Diego Pazos est un athlète exigeant, amoureux de la montagne (même s’il n’est pas montagnard d’origine) et les circuits qu’il propose en sont le reflet. Ancien footeux, il a mis son premier dossard en 2010, à 25 ans, sur le 10 km de Lausanne. Une mauvaise expérience qui s’est terminée par un malaise une fois la ligne d’arrivée atteinte. Pourtant, près de dix ans plus tard, il est reconnu comme l’un des meilleurs ultra traileurs de la planète : 90 km du Mont-Blanc, Eiger Ultra Trail, Oman by UTMB, la liste de ses victoires est longue. Il y a quelques mois, il franchissait la ligne d’arrivée du Madeira Ultra Trail à la deuxième place, juste derrière la star française, François d’Haene. Abnégation, travail, mais surtout passion, voilà les recettes de son succès.
Papa depuis bientôt deux ans, le coureur suisse n’a plus autant de temps pour s’entraîner. Qu’importe, il s’adapte, jonglant entre vie familiale, vie sportive et vie professionnelle. Le trail se structure, mais peu sont les athlètes qui en vivent complètement. Quatre jours par semaine, Diego Pazos travaille pour la police scientifique suisse, en tant que criminaliste (et non criminologue). Spécialiste en science forensique – ensemble des techniques d’analyse scientifique qui permettent d’aider à une investigation au sens large – il mène tout de front. Depuis trois ans, il s’est ajouté une charge de travail supplémentaire avec la création du Montreux Trail Festival. Bien lui en a pris.
Samedi matin, à l’heure où les concurrents de MXAlps (53km – 4000 m D+), s’apprêtent à partir pour la course la plus longue du week-end et épreuve du circuit de Skyrunning Suisse, l’orage et la pluie ne se sont pas encore déchaînés. Le calme avant la tempête, obligeant même l’organisation à stopper trente minutes une quarantaine de coureurs à un ravitaillement pour ne prendre aucun risque. Les conditions du jour sont délicates et les paysages le plus souvent cachés par les nuages. Pourtant, sur la ligne d’arrivée, derrière les traits tirés par l’effort, les sourires dominent. Au micro de Ludovic Collet, le speaker le plus connu du milieu, une concurrente confirme : “J’ai rarement autant souffert, surtout dans la dernière descente. Mais quel bonheur d’être arrivé au bout !”, avant d’ajouter “heureusement qu’il y avait un peu de musique pour nous motiver ».
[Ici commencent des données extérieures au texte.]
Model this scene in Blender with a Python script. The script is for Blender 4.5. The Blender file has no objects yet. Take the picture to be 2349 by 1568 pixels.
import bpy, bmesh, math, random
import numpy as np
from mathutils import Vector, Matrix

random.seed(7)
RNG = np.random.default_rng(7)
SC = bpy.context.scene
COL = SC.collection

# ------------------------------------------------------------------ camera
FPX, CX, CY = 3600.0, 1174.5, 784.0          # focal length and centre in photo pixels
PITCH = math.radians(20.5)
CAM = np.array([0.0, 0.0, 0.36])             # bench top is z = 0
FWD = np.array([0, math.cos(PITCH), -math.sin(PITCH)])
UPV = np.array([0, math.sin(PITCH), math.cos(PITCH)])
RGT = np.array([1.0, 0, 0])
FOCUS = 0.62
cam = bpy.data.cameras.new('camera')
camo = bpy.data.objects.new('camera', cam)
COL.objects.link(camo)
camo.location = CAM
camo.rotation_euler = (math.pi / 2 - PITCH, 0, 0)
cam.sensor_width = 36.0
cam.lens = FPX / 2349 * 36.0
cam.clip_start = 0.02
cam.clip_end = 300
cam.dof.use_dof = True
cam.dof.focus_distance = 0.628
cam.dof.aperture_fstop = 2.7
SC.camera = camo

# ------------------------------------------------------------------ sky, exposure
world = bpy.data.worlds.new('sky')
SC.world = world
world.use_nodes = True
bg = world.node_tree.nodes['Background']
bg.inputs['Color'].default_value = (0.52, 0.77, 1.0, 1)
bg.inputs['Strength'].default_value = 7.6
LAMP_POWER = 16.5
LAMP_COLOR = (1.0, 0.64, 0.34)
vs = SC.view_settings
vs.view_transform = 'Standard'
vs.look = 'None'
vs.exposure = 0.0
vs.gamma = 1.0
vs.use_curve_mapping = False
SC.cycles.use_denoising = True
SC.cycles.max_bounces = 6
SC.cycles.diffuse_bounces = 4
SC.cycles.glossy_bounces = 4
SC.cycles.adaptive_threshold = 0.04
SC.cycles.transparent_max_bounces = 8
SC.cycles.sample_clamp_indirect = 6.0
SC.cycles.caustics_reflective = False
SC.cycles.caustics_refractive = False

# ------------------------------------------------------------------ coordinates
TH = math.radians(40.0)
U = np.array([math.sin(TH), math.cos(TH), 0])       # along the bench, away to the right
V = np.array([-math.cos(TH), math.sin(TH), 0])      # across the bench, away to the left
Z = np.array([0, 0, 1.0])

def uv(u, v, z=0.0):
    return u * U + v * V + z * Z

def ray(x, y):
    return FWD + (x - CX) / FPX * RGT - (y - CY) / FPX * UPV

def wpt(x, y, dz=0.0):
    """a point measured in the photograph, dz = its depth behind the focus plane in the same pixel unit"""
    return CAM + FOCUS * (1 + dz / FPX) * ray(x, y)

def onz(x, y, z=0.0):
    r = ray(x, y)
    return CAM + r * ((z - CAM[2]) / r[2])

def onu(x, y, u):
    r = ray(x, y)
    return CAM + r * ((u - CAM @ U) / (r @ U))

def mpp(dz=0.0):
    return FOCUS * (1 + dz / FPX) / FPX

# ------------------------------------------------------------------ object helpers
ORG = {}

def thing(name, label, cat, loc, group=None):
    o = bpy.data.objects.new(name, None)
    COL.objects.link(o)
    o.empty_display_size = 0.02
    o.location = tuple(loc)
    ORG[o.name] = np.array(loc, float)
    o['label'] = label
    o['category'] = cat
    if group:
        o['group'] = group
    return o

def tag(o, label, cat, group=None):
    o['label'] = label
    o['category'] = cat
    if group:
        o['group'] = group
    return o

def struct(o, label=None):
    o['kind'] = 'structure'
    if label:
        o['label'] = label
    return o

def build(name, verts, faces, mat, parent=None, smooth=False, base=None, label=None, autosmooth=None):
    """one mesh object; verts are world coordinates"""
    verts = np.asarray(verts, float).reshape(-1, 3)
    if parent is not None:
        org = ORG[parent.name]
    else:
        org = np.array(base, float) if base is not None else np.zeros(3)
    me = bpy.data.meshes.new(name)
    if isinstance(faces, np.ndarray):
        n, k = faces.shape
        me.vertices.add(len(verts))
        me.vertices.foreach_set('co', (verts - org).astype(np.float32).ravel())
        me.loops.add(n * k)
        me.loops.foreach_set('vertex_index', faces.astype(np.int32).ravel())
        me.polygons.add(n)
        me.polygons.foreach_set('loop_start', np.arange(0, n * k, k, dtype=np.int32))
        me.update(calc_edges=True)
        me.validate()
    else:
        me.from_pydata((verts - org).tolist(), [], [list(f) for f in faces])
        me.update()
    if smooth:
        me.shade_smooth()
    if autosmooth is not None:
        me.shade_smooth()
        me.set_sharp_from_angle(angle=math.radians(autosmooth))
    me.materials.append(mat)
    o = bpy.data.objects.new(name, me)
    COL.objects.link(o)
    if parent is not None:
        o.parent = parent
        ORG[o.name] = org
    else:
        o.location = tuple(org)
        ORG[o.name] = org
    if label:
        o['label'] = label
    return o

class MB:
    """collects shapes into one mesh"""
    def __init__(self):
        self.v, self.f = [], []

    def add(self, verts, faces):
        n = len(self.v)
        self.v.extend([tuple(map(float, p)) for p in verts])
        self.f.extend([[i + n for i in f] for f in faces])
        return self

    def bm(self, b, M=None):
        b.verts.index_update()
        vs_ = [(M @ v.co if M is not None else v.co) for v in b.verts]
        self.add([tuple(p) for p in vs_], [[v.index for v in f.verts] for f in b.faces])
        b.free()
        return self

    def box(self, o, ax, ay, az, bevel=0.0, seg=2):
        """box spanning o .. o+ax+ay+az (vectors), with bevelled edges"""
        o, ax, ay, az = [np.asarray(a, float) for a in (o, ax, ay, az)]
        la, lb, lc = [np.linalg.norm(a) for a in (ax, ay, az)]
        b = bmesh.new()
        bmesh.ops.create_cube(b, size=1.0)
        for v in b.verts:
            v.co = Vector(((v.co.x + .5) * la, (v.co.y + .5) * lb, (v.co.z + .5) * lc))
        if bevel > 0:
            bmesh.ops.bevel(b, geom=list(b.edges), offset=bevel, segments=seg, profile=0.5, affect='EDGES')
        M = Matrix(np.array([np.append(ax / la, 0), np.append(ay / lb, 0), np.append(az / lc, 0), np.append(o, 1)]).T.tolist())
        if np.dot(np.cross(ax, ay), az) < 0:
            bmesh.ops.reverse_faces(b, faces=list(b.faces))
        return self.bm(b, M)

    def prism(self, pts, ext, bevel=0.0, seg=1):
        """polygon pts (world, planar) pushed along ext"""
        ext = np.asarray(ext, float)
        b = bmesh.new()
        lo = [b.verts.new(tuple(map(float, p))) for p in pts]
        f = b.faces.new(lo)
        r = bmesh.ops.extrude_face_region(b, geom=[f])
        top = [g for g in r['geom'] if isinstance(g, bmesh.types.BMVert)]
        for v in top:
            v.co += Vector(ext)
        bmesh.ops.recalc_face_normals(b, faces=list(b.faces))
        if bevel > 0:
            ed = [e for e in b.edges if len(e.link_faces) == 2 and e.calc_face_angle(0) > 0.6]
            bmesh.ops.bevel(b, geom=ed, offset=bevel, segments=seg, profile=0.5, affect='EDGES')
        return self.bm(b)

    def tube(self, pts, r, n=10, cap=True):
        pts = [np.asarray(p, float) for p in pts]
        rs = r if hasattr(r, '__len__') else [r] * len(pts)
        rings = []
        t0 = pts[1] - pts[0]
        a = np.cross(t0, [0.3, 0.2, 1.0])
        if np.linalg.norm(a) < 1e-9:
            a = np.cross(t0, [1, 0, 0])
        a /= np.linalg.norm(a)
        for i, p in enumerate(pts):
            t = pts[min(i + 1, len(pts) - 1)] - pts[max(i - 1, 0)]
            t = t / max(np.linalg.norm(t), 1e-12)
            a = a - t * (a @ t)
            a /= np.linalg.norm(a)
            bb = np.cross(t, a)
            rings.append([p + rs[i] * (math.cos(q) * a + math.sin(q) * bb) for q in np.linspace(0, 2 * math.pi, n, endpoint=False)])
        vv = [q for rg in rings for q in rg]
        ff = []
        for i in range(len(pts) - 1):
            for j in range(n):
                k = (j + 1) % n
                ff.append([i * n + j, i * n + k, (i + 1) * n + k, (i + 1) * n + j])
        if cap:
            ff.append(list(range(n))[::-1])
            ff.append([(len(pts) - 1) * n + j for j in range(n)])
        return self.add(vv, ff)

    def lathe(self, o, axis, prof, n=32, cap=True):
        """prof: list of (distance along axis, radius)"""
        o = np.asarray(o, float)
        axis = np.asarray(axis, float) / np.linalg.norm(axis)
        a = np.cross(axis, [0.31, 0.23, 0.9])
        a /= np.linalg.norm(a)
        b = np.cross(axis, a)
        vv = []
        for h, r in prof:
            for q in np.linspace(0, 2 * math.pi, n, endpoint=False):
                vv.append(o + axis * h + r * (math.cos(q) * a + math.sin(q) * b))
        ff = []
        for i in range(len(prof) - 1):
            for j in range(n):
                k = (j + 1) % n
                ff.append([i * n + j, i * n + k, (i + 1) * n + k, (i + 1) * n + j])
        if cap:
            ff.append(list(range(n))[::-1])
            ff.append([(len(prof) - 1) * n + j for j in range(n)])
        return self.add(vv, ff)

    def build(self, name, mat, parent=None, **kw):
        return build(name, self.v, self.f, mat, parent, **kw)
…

De la musique, il en est question, et pas que sur les sentiers. C’est l’une des particularités de cet événement mêlant sport et culture. Sous la grande halle, lieu de départ et d’arrivée de toutes les courses, une large estrade a été installée. Toute la journée, des concerts s’y succèdent. Du rock principalement; logique dans la cité qui a longtemps accueilli Queen et sa légende Freddie Mercury. Devant la statue du chanteur britannique et à quelques dizaines de mètres de son studio d’enregistrement, la foule s’est progressivement élargie aux sons des guitares et des batteries.
Alors que les derniers participants de l’ultime course de la journée arrivent à la lueur de leurs frontales, Queen Legend Tribute finit la soirée sur “We are the champions”. Diego Pazos reprend alors les reines pour un remerciement général, ponctué d’un “we will rock you”.
On retrouvera l’ultra traileur dans un mois, à Chamonix, pour l’UTMB, puis en 2020 pour un nouveau défi : traverser la Suisse en suivant la Via Alpina, soit 380 km et environ 25 000 m de dénivelé.